** start of Dataset records **

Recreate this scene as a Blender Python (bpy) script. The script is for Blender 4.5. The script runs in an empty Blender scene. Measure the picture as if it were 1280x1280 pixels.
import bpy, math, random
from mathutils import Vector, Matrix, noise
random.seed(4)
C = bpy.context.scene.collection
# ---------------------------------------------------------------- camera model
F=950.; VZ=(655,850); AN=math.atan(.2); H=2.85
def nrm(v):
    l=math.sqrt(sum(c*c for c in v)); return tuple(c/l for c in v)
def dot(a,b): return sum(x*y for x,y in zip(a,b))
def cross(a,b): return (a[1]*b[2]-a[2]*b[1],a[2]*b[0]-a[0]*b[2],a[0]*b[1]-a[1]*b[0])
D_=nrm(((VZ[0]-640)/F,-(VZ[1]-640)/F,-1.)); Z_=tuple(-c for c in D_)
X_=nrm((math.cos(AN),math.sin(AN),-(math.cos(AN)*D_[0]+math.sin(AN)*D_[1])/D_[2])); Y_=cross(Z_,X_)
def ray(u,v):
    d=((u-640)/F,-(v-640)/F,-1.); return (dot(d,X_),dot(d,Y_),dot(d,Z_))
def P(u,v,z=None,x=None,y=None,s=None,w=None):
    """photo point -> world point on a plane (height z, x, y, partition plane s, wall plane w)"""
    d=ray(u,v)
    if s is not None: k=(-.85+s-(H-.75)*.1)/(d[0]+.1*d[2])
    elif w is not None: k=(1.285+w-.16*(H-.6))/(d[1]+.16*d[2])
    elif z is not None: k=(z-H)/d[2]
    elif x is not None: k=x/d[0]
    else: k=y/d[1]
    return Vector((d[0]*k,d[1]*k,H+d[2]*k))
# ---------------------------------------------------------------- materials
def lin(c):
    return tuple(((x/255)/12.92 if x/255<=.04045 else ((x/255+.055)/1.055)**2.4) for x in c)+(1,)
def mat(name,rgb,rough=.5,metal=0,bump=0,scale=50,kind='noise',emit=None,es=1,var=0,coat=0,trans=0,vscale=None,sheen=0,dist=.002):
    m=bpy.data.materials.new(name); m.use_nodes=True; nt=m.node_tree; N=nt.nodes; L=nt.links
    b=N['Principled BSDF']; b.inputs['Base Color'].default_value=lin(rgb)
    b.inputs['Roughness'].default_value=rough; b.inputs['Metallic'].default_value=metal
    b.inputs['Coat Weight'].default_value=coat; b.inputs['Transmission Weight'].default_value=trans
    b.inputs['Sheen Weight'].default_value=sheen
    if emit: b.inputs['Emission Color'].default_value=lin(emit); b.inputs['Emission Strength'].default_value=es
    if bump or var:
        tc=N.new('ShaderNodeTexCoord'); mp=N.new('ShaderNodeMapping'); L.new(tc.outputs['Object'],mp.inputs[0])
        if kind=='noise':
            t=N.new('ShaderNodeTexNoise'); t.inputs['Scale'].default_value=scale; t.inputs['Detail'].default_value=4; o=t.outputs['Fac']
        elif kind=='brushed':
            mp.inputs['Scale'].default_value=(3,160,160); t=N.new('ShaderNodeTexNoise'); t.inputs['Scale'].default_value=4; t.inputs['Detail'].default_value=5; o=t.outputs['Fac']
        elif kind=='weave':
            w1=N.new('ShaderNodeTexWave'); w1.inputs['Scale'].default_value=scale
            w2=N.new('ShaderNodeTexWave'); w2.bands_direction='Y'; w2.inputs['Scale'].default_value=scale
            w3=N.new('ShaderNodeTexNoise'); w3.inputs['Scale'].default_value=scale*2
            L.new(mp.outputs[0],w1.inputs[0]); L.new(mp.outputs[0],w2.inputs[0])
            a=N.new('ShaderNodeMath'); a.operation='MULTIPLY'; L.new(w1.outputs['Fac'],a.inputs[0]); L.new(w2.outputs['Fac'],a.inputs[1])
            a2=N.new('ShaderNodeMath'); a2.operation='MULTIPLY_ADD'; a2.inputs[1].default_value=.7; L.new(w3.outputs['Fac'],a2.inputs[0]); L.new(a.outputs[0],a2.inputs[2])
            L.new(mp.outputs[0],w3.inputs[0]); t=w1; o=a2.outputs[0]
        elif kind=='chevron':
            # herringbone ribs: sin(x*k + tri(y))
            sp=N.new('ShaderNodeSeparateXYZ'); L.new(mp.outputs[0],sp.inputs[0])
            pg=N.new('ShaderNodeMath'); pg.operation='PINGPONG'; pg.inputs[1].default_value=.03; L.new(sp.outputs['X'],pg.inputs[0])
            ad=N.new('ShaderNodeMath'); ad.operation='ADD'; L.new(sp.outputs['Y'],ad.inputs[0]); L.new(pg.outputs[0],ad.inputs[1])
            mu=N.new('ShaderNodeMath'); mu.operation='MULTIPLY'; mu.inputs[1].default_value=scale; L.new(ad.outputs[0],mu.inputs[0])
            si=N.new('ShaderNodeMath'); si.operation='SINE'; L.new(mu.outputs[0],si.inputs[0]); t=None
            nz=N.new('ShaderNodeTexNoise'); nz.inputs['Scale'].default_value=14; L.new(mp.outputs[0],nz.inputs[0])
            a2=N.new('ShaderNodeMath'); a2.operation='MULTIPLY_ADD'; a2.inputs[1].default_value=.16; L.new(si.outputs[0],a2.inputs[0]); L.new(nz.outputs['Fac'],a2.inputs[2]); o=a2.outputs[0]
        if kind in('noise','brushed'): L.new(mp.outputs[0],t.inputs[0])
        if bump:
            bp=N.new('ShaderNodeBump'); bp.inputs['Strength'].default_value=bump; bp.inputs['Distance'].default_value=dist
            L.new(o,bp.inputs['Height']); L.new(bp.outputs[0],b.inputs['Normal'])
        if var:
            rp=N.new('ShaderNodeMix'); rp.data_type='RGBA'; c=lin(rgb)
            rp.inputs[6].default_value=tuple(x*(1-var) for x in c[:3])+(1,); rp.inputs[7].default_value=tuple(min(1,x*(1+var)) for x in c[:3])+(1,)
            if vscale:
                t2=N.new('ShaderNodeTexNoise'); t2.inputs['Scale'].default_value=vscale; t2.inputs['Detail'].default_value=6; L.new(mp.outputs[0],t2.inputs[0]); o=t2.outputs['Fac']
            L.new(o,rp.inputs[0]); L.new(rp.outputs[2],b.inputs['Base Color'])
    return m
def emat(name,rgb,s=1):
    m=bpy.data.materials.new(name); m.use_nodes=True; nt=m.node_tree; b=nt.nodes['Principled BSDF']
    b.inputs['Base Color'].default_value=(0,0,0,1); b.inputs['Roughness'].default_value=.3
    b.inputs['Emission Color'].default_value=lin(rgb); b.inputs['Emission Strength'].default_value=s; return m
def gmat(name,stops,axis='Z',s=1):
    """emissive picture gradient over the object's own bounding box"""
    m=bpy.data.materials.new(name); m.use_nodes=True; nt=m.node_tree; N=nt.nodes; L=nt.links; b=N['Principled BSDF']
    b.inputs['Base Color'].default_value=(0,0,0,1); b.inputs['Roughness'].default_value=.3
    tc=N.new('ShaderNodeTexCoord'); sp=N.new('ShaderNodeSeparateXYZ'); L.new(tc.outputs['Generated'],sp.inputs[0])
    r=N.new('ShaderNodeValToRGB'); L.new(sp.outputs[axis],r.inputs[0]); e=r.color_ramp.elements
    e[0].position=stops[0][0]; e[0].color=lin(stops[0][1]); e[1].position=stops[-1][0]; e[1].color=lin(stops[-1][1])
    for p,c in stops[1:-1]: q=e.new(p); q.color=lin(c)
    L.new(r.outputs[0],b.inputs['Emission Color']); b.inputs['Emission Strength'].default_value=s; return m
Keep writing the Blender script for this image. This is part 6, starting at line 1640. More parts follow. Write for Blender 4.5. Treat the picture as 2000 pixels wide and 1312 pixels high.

** end of Dataset records **

Set exercise
Copy out each record from above, exactly.

Task response
Recreate this scene as a Blender Python (bpy) script. The script is for Blender 4.5. The script runs in an empty Blender scene. Measure the picture as if it were 1280x1280 pixels.
import bpy, math, random
from mathutils import Vector, Matrix, noise
random.seed(4)
C = bpy.context.scene.collection
# ---------------------------------------------------------------- camera model
F=950.; VZ=(655,850); AN=math.atan(.2); H=2.85
def nrm(v):
    l=math.sqrt(sum(c*c for c in v)); return tuple(c/l for c in v)
def dot(a,b): return sum(x*y for x,y in zip(a,b))
def cross(a,b): return (a[1]*b[2]-a[2]*b[1],a[2]*b[0]-a[0]*b[2],a[0]*b[1]-a[1]*b[0])
D_=nrm(((VZ[0]-640)/F,-(VZ[1]-640)/F,-1.)); Z_=tuple(-c for c in D_)
X_=nrm((math.cos(AN),math.sin(AN),-(math.cos(AN)*D_[0]+math.sin(AN)*D_[1])/D_[2])); Y_=cross(Z_,X_)
def ray(u,v):
    d=((u-640)/F,-(v-640)/F,-1.); return (dot(d,X_),dot(d,Y_),dot(d,Z_))
def P(u,v,z=None,x=None,y=None,s=None,w=None):
    """photo point -> world point on a plane (height z, x, y, partition plane s, wall plane w)"""
    d=ray(u,v)
    if s is not None: k=(-.85+s-(H-.75)*.1)/(d[0]+.1*d[2])
    elif w is not None: k=(1.285+w-.16*(H-.6))/(d[1]+.16*d[2])
    elif z is not None: k=(z-H)/d[2]
    elif x is not None: k=x/d[0]
    else: k=y/d[1]
    return Vector((d[0]*k,d[1]*k,H+d[2]*k))
# ---------------------------------------------------------------- materials
def lin(c):
    return tuple(((x/255)/12.92 if x/255<=.04045 else ((x/255+.055)/1.055)**2.4) for x in c)+(1,)
def mat(name,rgb,rough=.5,metal=0,bump=0,scale=50,kind='noise',emit=None,es=1,var=0,coat=0,trans=0,vscale=None,sheen=0,dist=.002):
    m=bpy.data.materials.new(name); m.use_nodes=True; nt=m.node_tree; N=nt.nodes; L=nt.links
    b=N['Principled BSDF']; b.inputs['Base Color'].default_value=lin(rgb)
    b.inputs['Roughness'].default_value=rough; b.inputs['Metallic'].default_value=metal
    b.inputs['Coat Weight'].default_value=coat; b.inputs['Transmission Weight'].default_value=trans
    b.inputs['Sheen Weight'].default_value=sheen
    if emit: b.inputs['Emission Color'].default_value=lin(emit); b.inputs['Emission Strength'].default_value=es
    if bump or var:
        tc=N.new('ShaderNodeTexCoord'); mp=N.new('ShaderNodeMapping'); L.new(tc.outputs['Object'],mp.inputs[0])
        if kind=='noise':
            t=N.new('ShaderNodeTexNoise'); t.inputs['Scale'].default_value=scale; t.inputs['Detail'].default_value=4; o=t.outputs['Fac']
        elif kind=='brushed':
            mp.inputs['Scale'].default_value=(3,160,160); t=N.new('ShaderNodeTexNoise'); t.inputs['Scale'].default_value=4; t.inputs['Detail'].default_value=5; o=t.outputs['Fac']
        elif kind=='weave':
            w1=N.new('ShaderNodeTexWave'); w1.inputs['Scale'].default_value=scale
            w2=N.new('ShaderNodeTexWave'); w2.bands_direction='Y'; w2.inputs['Scale'].default_value=scale
            w3=N.new('ShaderNodeTexNoise'); w3.inputs['Scale'].default_value=scale*2
            L.new(mp.outputs[0],w1.inputs[0]); L.new(mp.outputs[0],w2.inputs[0])
            a=N.new('ShaderNodeMath'); a.operation='MULTIPLY'; L.new(w1.outputs['Fac'],a.inputs[0]); L.new(w2.outputs['Fac'],a.inputs[1])
            a2=N.new('ShaderNodeMath'); a2.operation='MULTIPLY_ADD'; a2.inputs[1].default_value=.7; L.new(w3.outputs['Fac'],a2.inputs[0]); L.new(a.outputs[0],a2.inputs[2])
            L.new(mp.outputs[0],w3.inputs[0]); t=w1; o=a2.outputs[0]
        elif kind=='chevron':
            # herringbone ribs: sin(x*k + tri(y))
            sp=N.new('ShaderNodeSeparateXYZ'); L.new(mp.outputs[0],sp.inputs[0])
            pg=N.new('ShaderNodeMath'); pg.operation='PINGPONG'; pg.inputs[1].default_value=.03; L.new(sp.outputs['X'],pg.inputs[0])
            ad=N.new('ShaderNodeMath'); ad.operation='ADD'; L.new(sp.outputs['Y'],ad.inputs[0]); L.new(pg.outputs[0],ad.inputs[1])
            mu=N.new('ShaderNodeMath'); mu.operation='MULTIPLY'; mu.inputs[1].default_value=scale; L.new(ad.outputs[0],mu.inputs[0])
            si=N.new('ShaderNodeMath'); si.operation='SINE'; L.new(mu.outputs[0],si.inputs[0]); t=None
            nz=N.new('ShaderNodeTexNoise'); nz.inputs['Scale'].default_value=14; L.new(mp.outputs[0],nz.inputs[0])
            a2=N.new('ShaderNodeMath'); a2.operation='MULTIPLY_ADD'; a2.inputs[1].default_value=.16; L.new(si.outputs[0],a2.inputs[0]); L.new(nz.outputs['Fac'],a2.inputs[2]); o=a2.outputs[0]
        if kind in('noise','brushed'): L.new(mp.outputs[0],t.inputs[0])
        if bump:
            bp=N.new('ShaderNodeBump'); bp.inputs['Strength'].default_value=bump; bp.inputs['Distance'].default_value=dist
            L.new(o,bp.inputs['Height']); L.new(bp.outputs[0],b.inputs['Normal'])
        if var:
            rp=N.new('ShaderNodeMix'); rp.data_type='RGBA'; c=lin(rgb)
            rp.inputs[6].default_value=tuple(x*(1-var) for x in c[:3])+(1,); rp.inputs[7].default_value=tuple(min(1,x*(1+var)) for x in c[:3])+(1,)
            if vscale:
                t2=N.new('ShaderNodeTexNoise'); t2.inputs['Scale'].default_value=vscale; t2.inputs['Detail'].default_value=6; L.new(mp.outputs[0],t2.inputs[0]); o=t2.outputs['Fac']
            L.new(o,rp.inputs[0]); L.new(rp.outputs[2],b.inputs['Base Color'])
    return m
def emat(name,rgb,s=1):
    m=bpy.data.materials.new(name); m.use_nodes=True; nt=m.node_tree; b=nt.nodes['Principled BSDF']
    b.inputs['Base Color'].default_value=(0,0,0,1); b.inputs['Roughness'].default_value=.3
    b.inputs['Emission Color'].default_value=lin(rgb); b.inputs['Emission Strength'].default_value=s; return m
def gmat(name,stops,axis='Z',s=1):
    """emissive picture gradient over the object's own bounding box"""
    m=bpy.data.materials.new(name); m.use_nodes=True; nt=m.node_tree; N=nt.nodes; L=nt.links; b=N['Principled BSDF']
    b.inputs['Base Color'].default_value=(0,0,0,1); b.inputs['Roughness'].default_value=.3
    tc=N.new('ShaderNodeTexCoord'); sp=N.new('ShaderNodeSeparateXYZ'); L.new(tc.outputs['Generated'],sp.inputs[0])
    r=N.new('ShaderNodeValToRGB'); L.new(sp.outputs[axis],r.inputs[0]); e=r.color_ramp.elements
    e[0].position=stops[0][0]; e[0].color=lin(stops[0][1]); e[1].position=stops[-1][0]; e[1].color=lin(stops[-1][1])
    for p,c in stops[1:-1]: q=e.new(p); q.color=lin(c)
    L.new(r.outputs[0],b.inputs['Emission Color']); b.inputs['Emission Strength'].default_value=s; return m
Keep writing the Blender script for this image. This is part 6, starting at line 1640. More parts follow. Write for Blender 4.5. Treat the picture as 2000 pixels wide and 1312 pixels high.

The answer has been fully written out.